Dessert wines are sweet wines typically served with dessert, such as Sauternes. Despite the name, they are often best appreciated alone, or with fruit or bakery sweets. They are often high in alcohol strength.
There is no simple definition of a dessert wine.
In the UK, a dessert wine is considered to be any sweet wine drunk with a meal, as opposed to the white fortified wine drunk before the meal, and the red fortified wines drunk after it. Thus most fortified wines are regarded as distinct from dessert wines, but some of the less strong fortified white wines, such as sherry and Muscat, are regarded as honorary dessert wines.
In the United States, by contrast, a dessert wine is legally defined as any wine over 14% alcohol by volume, which includes all fortified wines - and is taxed at a higher rate as a result.
Generally consumed as an after dinner beverage, dessert wines are made the world over in varying styles and levels of complexity. Dessert wines are crafted from grapes with high concentrations of sugar whereas fortified wines refer to those ‘fortified’ or strengthened by the addition of spirit.
Dessert wines are usually made from white grapes, but have a deep yellow, gold or even brown colour in the bottle and the glass. Older, richer wines tend to have darker colours.

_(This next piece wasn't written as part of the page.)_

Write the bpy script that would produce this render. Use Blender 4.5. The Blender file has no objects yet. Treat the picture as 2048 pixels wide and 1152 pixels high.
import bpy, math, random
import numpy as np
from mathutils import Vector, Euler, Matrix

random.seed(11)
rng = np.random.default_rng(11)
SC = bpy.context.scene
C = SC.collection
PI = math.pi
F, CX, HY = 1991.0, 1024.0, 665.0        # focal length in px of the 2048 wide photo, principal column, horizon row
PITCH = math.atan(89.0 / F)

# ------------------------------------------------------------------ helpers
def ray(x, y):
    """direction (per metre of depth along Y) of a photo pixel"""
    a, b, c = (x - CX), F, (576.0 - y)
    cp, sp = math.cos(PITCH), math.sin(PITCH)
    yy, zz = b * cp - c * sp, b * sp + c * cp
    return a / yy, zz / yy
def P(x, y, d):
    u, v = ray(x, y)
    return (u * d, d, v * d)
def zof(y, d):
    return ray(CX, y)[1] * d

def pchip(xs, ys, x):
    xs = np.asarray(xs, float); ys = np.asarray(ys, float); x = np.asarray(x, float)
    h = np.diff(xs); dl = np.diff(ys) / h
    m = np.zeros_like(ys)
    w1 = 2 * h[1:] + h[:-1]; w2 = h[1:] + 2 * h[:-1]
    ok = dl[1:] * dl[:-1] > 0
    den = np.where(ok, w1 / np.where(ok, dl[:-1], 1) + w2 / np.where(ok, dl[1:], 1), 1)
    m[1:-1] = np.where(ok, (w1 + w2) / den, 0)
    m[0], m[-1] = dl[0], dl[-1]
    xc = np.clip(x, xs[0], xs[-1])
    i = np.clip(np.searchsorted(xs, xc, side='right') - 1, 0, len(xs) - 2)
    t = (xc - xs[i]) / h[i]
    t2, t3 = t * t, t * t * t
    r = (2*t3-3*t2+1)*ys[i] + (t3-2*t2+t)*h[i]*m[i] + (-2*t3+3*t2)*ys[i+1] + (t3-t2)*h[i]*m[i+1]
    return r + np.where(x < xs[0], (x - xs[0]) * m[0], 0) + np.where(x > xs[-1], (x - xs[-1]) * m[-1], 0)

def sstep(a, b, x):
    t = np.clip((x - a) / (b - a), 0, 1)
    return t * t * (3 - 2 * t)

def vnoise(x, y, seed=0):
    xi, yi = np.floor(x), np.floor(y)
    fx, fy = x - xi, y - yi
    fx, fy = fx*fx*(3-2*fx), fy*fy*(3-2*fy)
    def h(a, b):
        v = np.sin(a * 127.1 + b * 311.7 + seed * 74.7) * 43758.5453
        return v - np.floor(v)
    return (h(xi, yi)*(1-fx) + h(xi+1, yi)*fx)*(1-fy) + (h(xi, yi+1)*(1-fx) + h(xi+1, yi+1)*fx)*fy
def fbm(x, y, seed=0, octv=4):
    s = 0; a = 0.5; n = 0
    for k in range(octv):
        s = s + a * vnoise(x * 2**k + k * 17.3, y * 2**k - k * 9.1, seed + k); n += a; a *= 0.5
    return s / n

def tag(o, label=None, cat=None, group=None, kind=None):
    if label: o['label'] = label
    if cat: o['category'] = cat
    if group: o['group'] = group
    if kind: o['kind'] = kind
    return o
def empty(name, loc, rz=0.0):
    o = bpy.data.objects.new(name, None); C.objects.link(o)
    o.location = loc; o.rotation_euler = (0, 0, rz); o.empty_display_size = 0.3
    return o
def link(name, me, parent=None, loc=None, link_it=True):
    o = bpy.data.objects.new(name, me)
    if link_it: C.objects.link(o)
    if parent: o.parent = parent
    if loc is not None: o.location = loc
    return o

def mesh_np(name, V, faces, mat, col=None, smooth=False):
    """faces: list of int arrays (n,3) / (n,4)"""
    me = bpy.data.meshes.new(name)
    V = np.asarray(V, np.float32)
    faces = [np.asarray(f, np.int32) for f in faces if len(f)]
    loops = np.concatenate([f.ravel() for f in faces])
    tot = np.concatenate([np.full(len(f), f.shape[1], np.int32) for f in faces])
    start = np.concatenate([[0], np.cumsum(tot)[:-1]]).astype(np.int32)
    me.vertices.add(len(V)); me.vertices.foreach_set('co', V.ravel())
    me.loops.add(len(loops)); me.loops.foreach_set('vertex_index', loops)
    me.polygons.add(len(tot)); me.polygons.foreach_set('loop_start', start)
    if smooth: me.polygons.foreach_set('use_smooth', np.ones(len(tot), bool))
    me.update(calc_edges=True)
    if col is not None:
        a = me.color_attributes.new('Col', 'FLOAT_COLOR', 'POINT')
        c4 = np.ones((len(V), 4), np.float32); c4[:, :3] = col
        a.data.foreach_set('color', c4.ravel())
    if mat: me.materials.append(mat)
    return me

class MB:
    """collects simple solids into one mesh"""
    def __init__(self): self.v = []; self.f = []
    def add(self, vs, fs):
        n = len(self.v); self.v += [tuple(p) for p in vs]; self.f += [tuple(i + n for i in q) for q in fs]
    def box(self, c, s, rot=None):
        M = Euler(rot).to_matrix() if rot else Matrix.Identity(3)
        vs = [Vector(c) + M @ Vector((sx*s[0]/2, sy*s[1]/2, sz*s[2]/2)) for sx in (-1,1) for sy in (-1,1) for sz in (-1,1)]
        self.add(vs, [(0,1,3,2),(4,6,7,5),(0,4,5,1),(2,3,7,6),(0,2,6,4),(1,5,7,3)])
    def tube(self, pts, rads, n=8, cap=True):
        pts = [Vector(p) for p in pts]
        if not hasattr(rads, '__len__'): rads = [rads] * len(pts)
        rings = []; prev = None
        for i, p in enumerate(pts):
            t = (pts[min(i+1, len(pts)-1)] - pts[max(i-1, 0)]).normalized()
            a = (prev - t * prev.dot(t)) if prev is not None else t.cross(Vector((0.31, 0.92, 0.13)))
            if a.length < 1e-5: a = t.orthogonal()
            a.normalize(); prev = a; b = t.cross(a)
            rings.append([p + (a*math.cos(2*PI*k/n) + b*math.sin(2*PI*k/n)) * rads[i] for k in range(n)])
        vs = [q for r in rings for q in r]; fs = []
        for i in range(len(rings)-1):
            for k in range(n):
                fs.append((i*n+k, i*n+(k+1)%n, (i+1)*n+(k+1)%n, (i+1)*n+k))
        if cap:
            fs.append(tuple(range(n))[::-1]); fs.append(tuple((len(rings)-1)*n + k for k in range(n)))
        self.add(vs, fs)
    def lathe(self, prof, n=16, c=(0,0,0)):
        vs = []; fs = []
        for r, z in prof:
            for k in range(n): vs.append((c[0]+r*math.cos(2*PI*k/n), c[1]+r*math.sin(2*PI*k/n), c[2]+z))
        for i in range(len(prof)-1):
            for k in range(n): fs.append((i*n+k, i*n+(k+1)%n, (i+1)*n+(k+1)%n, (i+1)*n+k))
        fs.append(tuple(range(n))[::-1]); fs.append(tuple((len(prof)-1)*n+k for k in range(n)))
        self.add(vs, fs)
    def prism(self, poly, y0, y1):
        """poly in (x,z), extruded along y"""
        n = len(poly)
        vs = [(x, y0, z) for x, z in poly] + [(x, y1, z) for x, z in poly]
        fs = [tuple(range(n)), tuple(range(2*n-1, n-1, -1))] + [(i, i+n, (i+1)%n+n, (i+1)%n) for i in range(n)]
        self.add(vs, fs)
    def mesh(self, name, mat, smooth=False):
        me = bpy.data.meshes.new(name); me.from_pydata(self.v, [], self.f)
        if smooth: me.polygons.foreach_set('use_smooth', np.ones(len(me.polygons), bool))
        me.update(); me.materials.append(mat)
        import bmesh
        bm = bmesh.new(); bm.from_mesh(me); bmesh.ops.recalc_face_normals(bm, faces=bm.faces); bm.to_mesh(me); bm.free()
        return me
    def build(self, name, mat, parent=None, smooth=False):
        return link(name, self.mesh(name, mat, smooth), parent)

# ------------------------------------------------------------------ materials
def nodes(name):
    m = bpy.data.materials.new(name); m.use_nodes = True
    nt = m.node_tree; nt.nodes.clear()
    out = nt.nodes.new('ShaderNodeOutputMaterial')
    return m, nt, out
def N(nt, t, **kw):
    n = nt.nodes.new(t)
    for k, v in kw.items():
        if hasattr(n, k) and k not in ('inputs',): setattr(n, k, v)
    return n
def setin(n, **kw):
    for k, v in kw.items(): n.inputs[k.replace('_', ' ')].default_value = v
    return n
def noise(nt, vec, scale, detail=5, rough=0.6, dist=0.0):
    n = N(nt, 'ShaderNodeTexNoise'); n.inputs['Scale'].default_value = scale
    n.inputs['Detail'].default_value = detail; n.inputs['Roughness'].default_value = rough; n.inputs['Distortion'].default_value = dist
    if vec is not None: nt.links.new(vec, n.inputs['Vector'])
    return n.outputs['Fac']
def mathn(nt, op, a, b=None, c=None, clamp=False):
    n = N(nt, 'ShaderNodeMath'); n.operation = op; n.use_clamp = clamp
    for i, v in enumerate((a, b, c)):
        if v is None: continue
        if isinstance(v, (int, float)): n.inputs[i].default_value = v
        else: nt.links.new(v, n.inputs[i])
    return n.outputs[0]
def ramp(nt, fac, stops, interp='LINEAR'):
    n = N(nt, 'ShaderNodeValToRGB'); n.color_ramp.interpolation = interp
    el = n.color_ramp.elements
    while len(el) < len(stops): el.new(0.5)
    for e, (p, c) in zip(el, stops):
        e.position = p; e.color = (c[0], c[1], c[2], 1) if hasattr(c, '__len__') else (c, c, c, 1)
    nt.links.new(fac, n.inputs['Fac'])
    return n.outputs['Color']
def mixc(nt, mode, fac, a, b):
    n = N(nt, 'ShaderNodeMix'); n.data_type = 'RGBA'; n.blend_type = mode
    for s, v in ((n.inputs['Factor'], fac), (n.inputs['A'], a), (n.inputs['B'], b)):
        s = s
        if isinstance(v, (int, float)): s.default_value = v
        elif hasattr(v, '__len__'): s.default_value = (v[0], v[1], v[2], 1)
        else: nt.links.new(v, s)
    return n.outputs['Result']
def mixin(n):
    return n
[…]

Sometimes referred to as “stickies”, dessert wines are traditionally made from grapes that are harvested later in the season. This allows the concentration of grape sugars in the berry and a naturally occurring fungus, botrytis cinerea to attack the grape, gradually drawing the moisture from the berry and intensifying the sugar concentration, acidity and fruit flavour.
Fermented in the same manner as conventional white wines, dessert wines tend to be intensely flavoured, deeply gold in colour with bouquets of dried apricots, rich sweet flavour and a sharp acid finish.